Rated PG-13 for playing in the sun.
2.5 out of 5


Horrible Bosses (DVD/Blu-Ray) - Dir. Seth Gordon. Starring Jason Bateman, Charlie Day, Jason Sudeikis.
Clever comedy with an all-star cast.

Three average guys-Jason Bateman, Charlie Day, and Jason Sudeikis-are pushed to the breaking point by their horrible, horrible bosses and embark on a half-baked plan to murder all three of them.

Three idiots running around trying to pull off a major crime isn't exactly a new premise, but this is the rare comedy that succeeds at both the physical/situational humor and the wordy conversational humor.

While it's rarely brilliant, it offers more than empty sight gags, and more than witty dialog.

Jennifer Aniston's over-the-top sexual harassment of Charlie Day (his motive for planning her death) is funny in part because it makes a decent case for why, despite gender stereotypes, this role reversal is as sleazy and uncomfortable as more traditional pervert arrangements. But there's really only one joke here-one brief snicker to be had from hearing Aniston rattle off her first volley of filthy talk. After that, you've got to suspect it's only being done for titillation.

All three of the villainous bosses-Aniston, Colin Farrell, and Kevin Spacey-are like that: easy vacations from the kinds of roles these actors usually play. Farrell is a greasy coke fiend with a combover (and only gets a few minutes of screen time) while Spacey tries on a straight-up corporate sociopath who is perhaps even easier to hate than his character from Seven.

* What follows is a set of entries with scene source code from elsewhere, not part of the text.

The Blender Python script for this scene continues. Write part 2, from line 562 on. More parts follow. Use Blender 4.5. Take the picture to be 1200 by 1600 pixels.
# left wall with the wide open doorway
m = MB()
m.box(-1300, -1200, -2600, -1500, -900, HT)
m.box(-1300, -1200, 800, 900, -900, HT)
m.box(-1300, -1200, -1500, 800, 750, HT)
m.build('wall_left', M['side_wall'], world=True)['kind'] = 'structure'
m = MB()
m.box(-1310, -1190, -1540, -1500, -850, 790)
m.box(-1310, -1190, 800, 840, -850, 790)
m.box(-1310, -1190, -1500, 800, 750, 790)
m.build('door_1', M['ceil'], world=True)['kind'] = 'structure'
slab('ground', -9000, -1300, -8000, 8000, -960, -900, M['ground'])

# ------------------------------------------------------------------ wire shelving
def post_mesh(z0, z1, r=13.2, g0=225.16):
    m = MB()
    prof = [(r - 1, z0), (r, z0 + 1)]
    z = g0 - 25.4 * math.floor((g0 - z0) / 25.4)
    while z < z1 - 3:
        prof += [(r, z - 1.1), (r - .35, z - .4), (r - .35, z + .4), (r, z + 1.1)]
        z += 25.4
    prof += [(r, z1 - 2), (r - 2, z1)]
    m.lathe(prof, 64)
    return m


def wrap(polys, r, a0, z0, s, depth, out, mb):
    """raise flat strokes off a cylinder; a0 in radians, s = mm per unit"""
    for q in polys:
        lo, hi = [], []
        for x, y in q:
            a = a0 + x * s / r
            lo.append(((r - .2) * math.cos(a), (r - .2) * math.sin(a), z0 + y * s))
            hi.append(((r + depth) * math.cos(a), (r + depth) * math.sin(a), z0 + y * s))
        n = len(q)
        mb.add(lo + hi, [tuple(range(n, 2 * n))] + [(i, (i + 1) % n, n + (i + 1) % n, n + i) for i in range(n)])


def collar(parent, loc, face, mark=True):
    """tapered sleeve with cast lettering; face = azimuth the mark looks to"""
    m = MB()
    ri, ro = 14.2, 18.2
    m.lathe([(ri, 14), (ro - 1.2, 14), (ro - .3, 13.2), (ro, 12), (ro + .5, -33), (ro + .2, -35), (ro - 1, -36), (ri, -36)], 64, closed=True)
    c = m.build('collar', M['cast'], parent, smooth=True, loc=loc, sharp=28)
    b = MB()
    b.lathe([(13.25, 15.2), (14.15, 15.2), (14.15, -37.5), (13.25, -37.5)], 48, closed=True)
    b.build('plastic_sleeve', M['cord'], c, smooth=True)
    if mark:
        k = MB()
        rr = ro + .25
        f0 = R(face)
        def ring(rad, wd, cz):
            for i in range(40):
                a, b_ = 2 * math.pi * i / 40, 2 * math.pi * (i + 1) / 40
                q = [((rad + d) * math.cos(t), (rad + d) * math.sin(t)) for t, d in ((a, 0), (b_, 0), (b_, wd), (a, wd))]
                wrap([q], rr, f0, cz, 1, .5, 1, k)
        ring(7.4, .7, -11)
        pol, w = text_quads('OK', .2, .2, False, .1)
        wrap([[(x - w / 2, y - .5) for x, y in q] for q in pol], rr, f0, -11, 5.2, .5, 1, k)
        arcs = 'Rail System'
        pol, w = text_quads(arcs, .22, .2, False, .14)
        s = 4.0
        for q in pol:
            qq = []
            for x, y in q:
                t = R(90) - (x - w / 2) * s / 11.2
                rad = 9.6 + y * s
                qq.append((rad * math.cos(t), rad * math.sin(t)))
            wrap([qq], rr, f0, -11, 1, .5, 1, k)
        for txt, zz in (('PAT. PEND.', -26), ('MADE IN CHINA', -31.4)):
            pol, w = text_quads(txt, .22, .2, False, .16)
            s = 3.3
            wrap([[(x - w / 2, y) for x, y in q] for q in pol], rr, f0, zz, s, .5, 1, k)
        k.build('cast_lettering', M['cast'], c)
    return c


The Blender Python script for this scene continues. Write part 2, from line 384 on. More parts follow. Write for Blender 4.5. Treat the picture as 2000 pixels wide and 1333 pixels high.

If the bosses are the established A-listers, then the protagonists-Bateman, Day, and Sudeikis-are the rising stars. None of them deviate much from the comedic personalities they've cultivated in their earlier works, but naïve and hyperactive Charlie Day (It's Always Sunny in Philadelphia) is new to most audiences and should win some well-deserved fans.

Though it probably won't be remembered as a classic, Horrible Bosses is the best comedy I've seen in 2011.
Rated R for fulfilling Friends fantasies.